Die Bedürfnisse sind so verschieden wie die Fahrräder selbst: Wer vor allem für Einkäufe in die Pedale tritt, kann sich für ein Cityrad entscheiden, auch Urban-Bike genannt. Gemessen an den Verkaufszahlen am beliebtesten ist aber das rundum einsetzbare Trekkingrad. Über manches darf letztlich auch der Geschmack oder die Abwägung entscheiden: Dünne Felgen machen zwar Geschwindigkeit - sich zugleich aber auf Kopfsteinpflaster schlecht. Cruiser bügeln Unebenheiten einfach weg, sind aber wenig wendig. Doch eines sollte in jedem Fall stimmen, raten die Experten: die Rahmenhöhe, die am besten gemeinsam mit dem Fachhändler ermittelt werden könne.

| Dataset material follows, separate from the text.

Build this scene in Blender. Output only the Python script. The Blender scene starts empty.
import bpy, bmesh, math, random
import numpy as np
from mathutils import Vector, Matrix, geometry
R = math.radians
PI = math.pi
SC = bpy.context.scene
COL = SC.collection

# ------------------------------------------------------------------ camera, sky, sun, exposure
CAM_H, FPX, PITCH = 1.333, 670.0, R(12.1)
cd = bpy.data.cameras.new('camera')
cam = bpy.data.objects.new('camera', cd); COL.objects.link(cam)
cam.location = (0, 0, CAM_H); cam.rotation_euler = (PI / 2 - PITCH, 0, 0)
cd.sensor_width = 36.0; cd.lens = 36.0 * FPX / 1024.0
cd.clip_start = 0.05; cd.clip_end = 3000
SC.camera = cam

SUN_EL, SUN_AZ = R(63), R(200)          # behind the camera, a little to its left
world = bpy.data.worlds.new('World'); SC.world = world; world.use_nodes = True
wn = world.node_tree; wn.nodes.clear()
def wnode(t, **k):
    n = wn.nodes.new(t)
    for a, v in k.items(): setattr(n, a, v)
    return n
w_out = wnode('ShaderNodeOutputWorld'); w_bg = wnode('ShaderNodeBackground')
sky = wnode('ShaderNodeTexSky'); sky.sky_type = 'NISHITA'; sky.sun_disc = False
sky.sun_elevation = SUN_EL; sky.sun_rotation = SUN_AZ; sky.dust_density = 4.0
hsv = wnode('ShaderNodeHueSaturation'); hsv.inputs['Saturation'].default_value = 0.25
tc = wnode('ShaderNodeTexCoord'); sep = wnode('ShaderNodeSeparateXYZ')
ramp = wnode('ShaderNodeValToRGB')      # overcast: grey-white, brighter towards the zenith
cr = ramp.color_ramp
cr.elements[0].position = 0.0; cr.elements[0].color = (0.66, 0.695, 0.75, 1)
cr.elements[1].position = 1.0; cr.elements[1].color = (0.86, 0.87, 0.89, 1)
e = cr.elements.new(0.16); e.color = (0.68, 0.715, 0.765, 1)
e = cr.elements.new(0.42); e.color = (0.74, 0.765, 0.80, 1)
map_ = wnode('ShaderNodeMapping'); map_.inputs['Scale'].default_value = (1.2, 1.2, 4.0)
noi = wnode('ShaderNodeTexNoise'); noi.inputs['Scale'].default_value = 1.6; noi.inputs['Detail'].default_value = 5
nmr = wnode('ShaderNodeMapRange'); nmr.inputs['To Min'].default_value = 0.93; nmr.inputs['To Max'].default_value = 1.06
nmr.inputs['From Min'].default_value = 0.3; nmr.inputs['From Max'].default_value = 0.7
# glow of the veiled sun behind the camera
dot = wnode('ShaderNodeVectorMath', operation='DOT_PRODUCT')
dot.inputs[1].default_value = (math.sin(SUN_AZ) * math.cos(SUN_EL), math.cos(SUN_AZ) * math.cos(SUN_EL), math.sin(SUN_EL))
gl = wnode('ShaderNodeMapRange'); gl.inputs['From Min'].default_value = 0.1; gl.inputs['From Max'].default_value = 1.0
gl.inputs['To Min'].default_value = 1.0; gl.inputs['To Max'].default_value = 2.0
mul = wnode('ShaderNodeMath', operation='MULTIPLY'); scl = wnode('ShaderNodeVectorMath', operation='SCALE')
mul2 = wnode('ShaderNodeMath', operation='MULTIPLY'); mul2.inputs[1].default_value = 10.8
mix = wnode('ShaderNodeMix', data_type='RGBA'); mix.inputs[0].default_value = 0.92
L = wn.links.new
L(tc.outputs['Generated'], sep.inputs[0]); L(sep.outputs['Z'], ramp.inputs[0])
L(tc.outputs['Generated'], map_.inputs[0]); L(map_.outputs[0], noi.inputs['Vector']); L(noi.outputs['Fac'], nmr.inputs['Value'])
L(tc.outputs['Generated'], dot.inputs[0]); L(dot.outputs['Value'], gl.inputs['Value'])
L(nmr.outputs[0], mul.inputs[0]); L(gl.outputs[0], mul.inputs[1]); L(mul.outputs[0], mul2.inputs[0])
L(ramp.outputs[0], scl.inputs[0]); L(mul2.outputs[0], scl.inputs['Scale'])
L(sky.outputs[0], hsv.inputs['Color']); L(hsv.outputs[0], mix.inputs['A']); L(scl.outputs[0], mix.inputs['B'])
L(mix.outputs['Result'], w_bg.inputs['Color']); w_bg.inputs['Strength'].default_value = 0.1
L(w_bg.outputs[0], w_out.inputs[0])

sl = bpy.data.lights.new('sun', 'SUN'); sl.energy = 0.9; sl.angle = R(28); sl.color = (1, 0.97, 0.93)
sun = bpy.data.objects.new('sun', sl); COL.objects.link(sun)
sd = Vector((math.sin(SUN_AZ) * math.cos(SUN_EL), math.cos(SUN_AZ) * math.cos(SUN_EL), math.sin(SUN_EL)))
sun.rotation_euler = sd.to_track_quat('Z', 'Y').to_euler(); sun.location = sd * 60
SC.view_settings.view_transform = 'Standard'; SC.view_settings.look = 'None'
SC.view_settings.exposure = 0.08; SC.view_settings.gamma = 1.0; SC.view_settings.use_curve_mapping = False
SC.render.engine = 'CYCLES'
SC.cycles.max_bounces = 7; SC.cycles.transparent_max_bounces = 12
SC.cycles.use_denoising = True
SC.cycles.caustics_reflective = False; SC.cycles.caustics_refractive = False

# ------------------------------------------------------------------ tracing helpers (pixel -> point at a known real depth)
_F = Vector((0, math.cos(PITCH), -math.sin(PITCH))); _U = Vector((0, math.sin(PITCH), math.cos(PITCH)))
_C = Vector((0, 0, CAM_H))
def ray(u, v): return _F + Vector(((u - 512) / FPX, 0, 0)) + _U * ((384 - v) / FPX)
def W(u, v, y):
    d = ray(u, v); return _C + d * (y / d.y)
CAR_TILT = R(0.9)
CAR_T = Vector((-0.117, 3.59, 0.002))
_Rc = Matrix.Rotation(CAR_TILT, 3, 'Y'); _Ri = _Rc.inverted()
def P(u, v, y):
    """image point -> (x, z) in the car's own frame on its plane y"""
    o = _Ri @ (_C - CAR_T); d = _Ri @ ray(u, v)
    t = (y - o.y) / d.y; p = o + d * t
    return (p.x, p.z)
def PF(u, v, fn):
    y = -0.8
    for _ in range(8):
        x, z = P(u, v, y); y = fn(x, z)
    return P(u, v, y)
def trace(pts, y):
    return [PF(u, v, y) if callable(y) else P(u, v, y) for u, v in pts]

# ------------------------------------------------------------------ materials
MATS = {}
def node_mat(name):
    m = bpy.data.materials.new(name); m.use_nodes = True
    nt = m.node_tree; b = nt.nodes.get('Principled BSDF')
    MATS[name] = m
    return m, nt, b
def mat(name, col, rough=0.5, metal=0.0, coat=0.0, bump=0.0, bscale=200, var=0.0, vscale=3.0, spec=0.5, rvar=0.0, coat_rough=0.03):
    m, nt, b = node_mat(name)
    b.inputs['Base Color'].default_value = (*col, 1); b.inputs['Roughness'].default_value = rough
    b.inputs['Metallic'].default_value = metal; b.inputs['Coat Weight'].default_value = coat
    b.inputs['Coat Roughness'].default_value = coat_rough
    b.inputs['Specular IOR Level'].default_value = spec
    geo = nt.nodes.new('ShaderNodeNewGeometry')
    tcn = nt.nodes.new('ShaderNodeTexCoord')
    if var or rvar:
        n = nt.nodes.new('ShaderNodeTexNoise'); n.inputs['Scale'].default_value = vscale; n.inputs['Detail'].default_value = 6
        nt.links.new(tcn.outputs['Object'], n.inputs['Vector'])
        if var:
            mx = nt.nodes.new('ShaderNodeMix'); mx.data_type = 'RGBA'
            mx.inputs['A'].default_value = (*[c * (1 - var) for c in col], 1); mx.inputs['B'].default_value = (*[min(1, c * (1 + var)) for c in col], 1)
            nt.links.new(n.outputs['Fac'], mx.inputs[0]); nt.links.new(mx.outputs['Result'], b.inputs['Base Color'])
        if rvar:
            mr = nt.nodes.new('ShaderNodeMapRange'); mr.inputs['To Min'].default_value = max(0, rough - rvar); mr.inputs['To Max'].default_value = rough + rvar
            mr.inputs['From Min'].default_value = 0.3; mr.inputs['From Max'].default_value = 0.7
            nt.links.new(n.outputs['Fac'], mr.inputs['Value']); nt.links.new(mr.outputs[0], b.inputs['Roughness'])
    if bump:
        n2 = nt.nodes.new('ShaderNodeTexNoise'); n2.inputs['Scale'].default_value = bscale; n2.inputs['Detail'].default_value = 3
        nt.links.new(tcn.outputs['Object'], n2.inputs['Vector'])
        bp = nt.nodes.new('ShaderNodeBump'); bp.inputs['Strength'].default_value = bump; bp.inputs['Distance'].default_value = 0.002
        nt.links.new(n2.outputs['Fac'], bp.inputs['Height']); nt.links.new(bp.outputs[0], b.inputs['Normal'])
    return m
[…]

Äußerst kritisch sehen die Fahrradexperten den Kauf im Internet. Denn nicht nur jede Beratung fehle beim Online-Shoppen, auch die Möglichkeit zur Probefahrt entfalle. Hinzu kommt: Die Räder werden nur vormontiert; letzte Schrauben müssen also noch selbst angezogen werden, bevor es losgehen kann. Für Kunden, die genau wissen, was sie wollen, sind online dagegen Schnäppchen drin. „Nach unserer Erfahrung sind es vor allem Fahrradfahrer aus dem High-End-Bereich, die über das Internet kaufen“, sagt Schreyer.
Aber der Internet-Handel mit Fahrrädern macht laut ZIV ohnehin nur zwei Prozent des Gesamtumsatzes aus und ist weiter rückläufig. Steigender Beliebtheit erfreuen sich demnach indes Vehikel einer vergleichsweise neuen Gattung: die Pedelecs. Sie kosten im Schnitt zwischen 1500 und 1800 Euro und verzeichnen derzeit zweistellige Zuwachsraten. Doch gerade bei diesen Fahrrädern mit elektrischem Hilfsmotor rät Schreyer zu umfassender Beratung.
„Pedelecs gibt es mit verschiedenen Antriebsarten. Der Motor kann sowohl vorne, in der Mitte oder auch hinten sitzen, was sich sehr auf die Fahreigenschaften auswirkt“, nennt Schreyer die Varianten. Wer beispielsweise in einer hügeligeren Umgebung wohnt, benötige ein E-Bike mit entsprechend leistungsstarker Batterie - vergleichbar mit einer gut übersetzten Schaltung, die man in gleichem Terrain bei herkömmlichen Rädern benötige. Am beliebtesten sind Pedelecs dem ZIV zufolge derzeit bei Kunden der Altersklasse 50+. Doch wachsendes Interesse erzeugen sie auch bei Berufspendlern - eine Gruppe, die bis dato eher nicht auf dem Fahrrad unterwegs ist.
Schlussendlich Beachtung beim Kauf finden sollte auch: Nicht jedes neue Fahrrad darf automatisch auf öffentlichen Straßen genutzt werden. „Ein verkehrssicheres Fahrrad muss über eine fest installierte Beleuchtungsanlage, eine Klingel, zwei unabhängig voneinander funktionierende Bremsen sowie über Reflektoren verfügen“, nennt Cibulski die wichtigsten Merkmale. Viele wüssten nicht, dass ein nachträglich angeklemmtes Akku-Licht eigentlich der Straßenverkehrsordnung (§ 67 StVZO) nicht genügt. In der Praxis jedoch drücke die Polizei in solchen Fällen meist ein Auge zu und verzichte auf die zehn Euro Verwarngeld.